Putting the legal squeeze on Zuma over Marikana

By Thomas Hartleb

Mineworkers queue for check-ins near Lonmin's Marikana platinum mine before returning to work, June 25, 2014. Tens of thousands of South African platinum miners returned to work on Wednesday after wage deals ended the longest and most damaging strike in the country's history. REUTERS/Skyler Reid
REUTERS/Skyler Reid

(News24) – Legal action could be taken next week to force President Jacob Zuma to release the Farlam Commission of Inquiry’s report, lawyer Dali Mpofu said on Tuesday.

“Next week there is likely to be some litigation or a court case about the release of the report, which I’m going to be involved in,” he said at the release of a report on Lonmin’s ability to pay the salaries that its rock drill operators demanded in 2012.

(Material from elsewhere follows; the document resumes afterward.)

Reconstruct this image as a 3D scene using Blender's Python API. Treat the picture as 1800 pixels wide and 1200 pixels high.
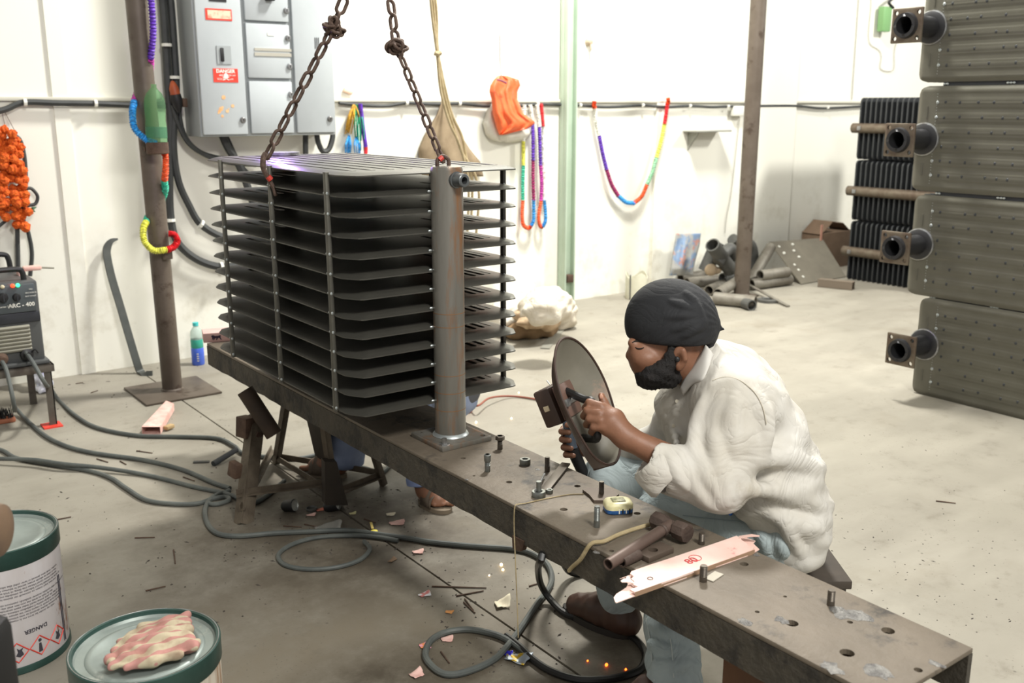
import bpy, bmesh, math, random
import numpy as np
from mathutils import Vector, Matrix, Euler, Quaternion

random.seed(7); np.random.seed(7)
scene = bpy.context.scene
COL = scene.collection
for o in list(bpy.data.objects): bpy.data.objects.remove(o, do_unlink=True)

# ------------------------------------------------------------------ camera
CAM_H, FPX, PITCH, YAW = 1.5, 1726.0, 0.23495, 0.64167
cd = bpy.data.cameras.new('camera'); cam = bpy.data.objects.new('camera', cd); COL.objects.link(cam)
cam.location = (0, 0, CAM_H)
cam.rotation_euler = (math.pi/2 - PITCH, 0, -YAW)
cd.sensor_width = 36; cd.lens = FPX*36/1800; cd.clip_start = .05
cd.dof.use_dof = True; cd.dof.focus_distance = 2.75; cd.dof.aperture_fstop = 4.5
scene.camera = cam

# ------------------------------------------------------------------ world, lamps, exposure
wd = bpy.data.worlds.new('hall_air'); scene.world = wd; wd.use_nodes = True
wd.node_tree.nodes['Background'].inputs[0].default_value = (1.0, .98, .94, 1)
wd.node_tree.nodes['Background'].inputs[1].default_value = .55
def bay_or_fill_lamp(loc, power, size, aim=None, col=(1, .98, .92)):
    l = bpy.data.lights.new('high_bay_or_fill', 'AREA'); l.shape = 'DISK'; l.size = size; l.energy = power; l.color = col
    o = bpy.data.objects.new('high_bay_or_fill', l); COL.objects.link(o); o.location = loc
    d = (Vector(aim)-Vector(loc)) if aim else Vector((0, 0, -1))
    o.rotation_euler = d.to_track_quat('-Z', 'Y').to_euler()
    return o
bay_or_fill_lamp((4.3, 4.1, 5.0), 480, .7, (4.0, 4.3, 0))
bay_or_fill_lamp((9.2, 2.0, 4.4), 300, .7, (7.4, 3.2, .5))
bay_or_fill_lamp((1.0, -1.8, 4.6), 300, 1.2, (2.4, 1.5, 0))  # unseen frontal fill, added to brighten the sides facing the camera
vs = scene.view_settings
vs.view_transform = 'Standard'; vs.look = 'None'; vs.gamma = 1; vs.exposure = 0.0
vs.use_curve_mapping = False

# ------------------------------------------------------------------ survey helpers: sight lines meeting real planes
_s, _c = math.sin, math.cos
_F = Vector((_s(YAW)*_c(PITCH), _c(YAW)*_c(PITCH), -_s(PITCH)))
_R = Vector((_c(YAW), -_s(YAW), 0)); _U = _R.cross(_F)
_C = Vector((0, 0, CAM_H))
def ray(x, y): return _R*((x-900)/FPX) + _U*((600-y)/FPX) + _F
def fl(x, y, z=0.0):
    d = ray(x, y); return _C + d*((z-CAM_H)/d.z)
def wl(x, y, Y=5.86):
    d = ray(x, y); return _C + d*(Y/d.y)
def px_(x, y, X):
    d = ray(x, y); return _C + d*(X/d.x)
def K(x, y, D): return _C + ray(x, y)*D

# ------------------------------------------------------------------ materials
def lin(c):
    c = c/255.0
    return c/12.92 if c <= .04045 else ((c+.055)/1.055)**2.4
def rgb(t): return (lin(t[0]), lin(t[1]), lin(t[2]), 1)
MATS = {}
def mat(name, col, rough=.6, metal=0.0, col2=None, scale=6, lo=.35, hi=.65, bump=0.0, bscale=40, trans=0.0, alpha=1.0, emit=0.0, ior=1.45, spec=.5, col3=None, scale3=2.0, lo3=.55, hi3=.62, stretch=None, sheen=0, subs=0, wrinkle=0, wscale=7):
    if name in MATS: return MATS[name]
    m = bpy.data.materials.new(name); m.use_nodes = True; MATS[name] = m
    nt = m.node_tree; N = nt.nodes; L = nt.links; b = N['Principled BSDF']
    b.inputs['Roughness'].default_value = rough; b.inputs['Metallic'].default_value = metal
    b.inputs['Base Color'].default_value = rgb(col); b.inputs['IOR'].default_value = ior
    b.inputs['Specular IOR Level'].default_value = spec
    if trans: b.inputs['Transmission Weight'].default_value = trans
    if alpha < 1: b.inputs['Alpha'].default_value = alpha
    if sheen: b.inputs['Sheen Weight'].default_value = sheen
    if subs: b.inputs['Subsurface Weight'].default_value = subs; b.inputs['Subsurface Radius'].default_value = (.02, .008, .004)
    if emit:
        b.inputs['Emission Color'].default_value = rgb(col); b.inputs['Emission Strength'].default_value = emit
    tc = N.new('ShaderNodeTexCoord'); vec = tc.outputs['Object']
    if stretch:
        mp = N.new('ShaderNodeMapping'); mp.inputs['Scale'].default_value = stretch
        L.new(vec, mp.inputs['Vector']); vec = mp.outputs['Vector']
    def noise(s, d=5, r=.6):
        n = N.new('ShaderNodeTexNoise'); n.inputs['Scale'].default_value = s; n.inputs['Detail'].default_value = d
        n.inputs['Roughness'].default_value = r; L.new(vec, n.inputs['Vector']); return n.outputs['Fac']
    def ramp(f, a, c):
        r = N.new('ShaderNodeMapRange'); r.inputs['From Min'].default_value = a; r.inputs['From Max'].default_value = c
        r.clamp = True; L.new(f, r.inputs['Value']); return r.outputs['Result']
    out = None
    def mix(f, a, c2):
        x = N.new('ShaderNodeMix'); x.data_type = 'RGBA'; L.new(f, x.inputs['Factor'])
        if a is None: x.inputs['A'].default_value = rgb(col)
        else: L.new(a, x.inputs['A'])
        x.inputs['B'].default_value = rgb(c2); return x.outputs['Result']
    if col2: out = mix(ramp(noise(scale), lo, hi), out, col2)
    if col3: out = mix(ramp(noise(scale3, 8, .7), lo3, hi3), out, col3)
    if out: L.new(out, b.inputs['Base Color'])
    if bump:
        bn = N.new('ShaderNodeBump'); bn.inputs['Strength'].default_value = bump; bn.inputs['Distance'].default_value = .01
        L.new(noise(bscale, 4), bn.inputs['Height']); nrm = bn.outputs['Normal']
        if wrinkle:      # soft cloth creases: ridged, warped noise
            n = N.new('ShaderNodeTexNoise'); n.inputs['Scale'].default_value = wscale; n.inputs['Detail'].default_value = 3; n.inputs['Distortion'].default_value = 1.8; L.new(vec, n.inputs['Vector'])
            m1 = N.new('ShaderNodeMath'); m1.operation = 'SUBTRACT'; m1.inputs[1].default_value = .5; L.new(n.outputs['Fac'], m1.inputs[0])
            m2 = N.new('ShaderNodeMath'); m2.operation = 'ABSOLUTE'; L.new(m1.outputs[0], m2.inputs[0])
            m4 = N.new('ShaderNodeMath'); m4.operation = 'POWER'; m4.inputs[1].default_value = .6; L.new(m2.outputs[0], m4.inputs[0])
            b2 = N.new('ShaderNodeBump'); b2.inputs['Strength'].default_value = wrinkle; b2.inputs['Distance'].default_value = .03; L.new(m4.outputs[0], b2.inputs['Height']); L.new(nrm, b2.inputs['Normal']); nrm = b2.outputs['Normal']
        L.new(nrm, b.inputs['Normal'])
    return m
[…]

Mpofu represented the miners wounded and arrested during the August 2012 violence at Lonmin’s mine in Marikana, North West, at the Farlam Commission of Inquiry. “The real story, before any policeman shot any gun, is could this have been avoided by meeting the demands of the workers?” he asked.

He was speaking at the release of a report by Alternative Information Development Centre economist, Dick Forslund, entitled “The Bermuda Connection: Profit shifting, inequality and unaffordability at Lonmin 1999-2012”.

Forslund argues that Lonmin could easily have afforded to pay its rock drill operators the R12 500 monthly salary they demanded in their 2012 strike.

Mpofu ascribed the violence at Marikana to a variety of factors, including the migrant labour system, and the economy.

“The Marikana massacre is a symbol of our history, of the … centrality of the mining industry in shaping the economy.”

President Jacob Zuma said in Parliament that he would release the report before the end of June.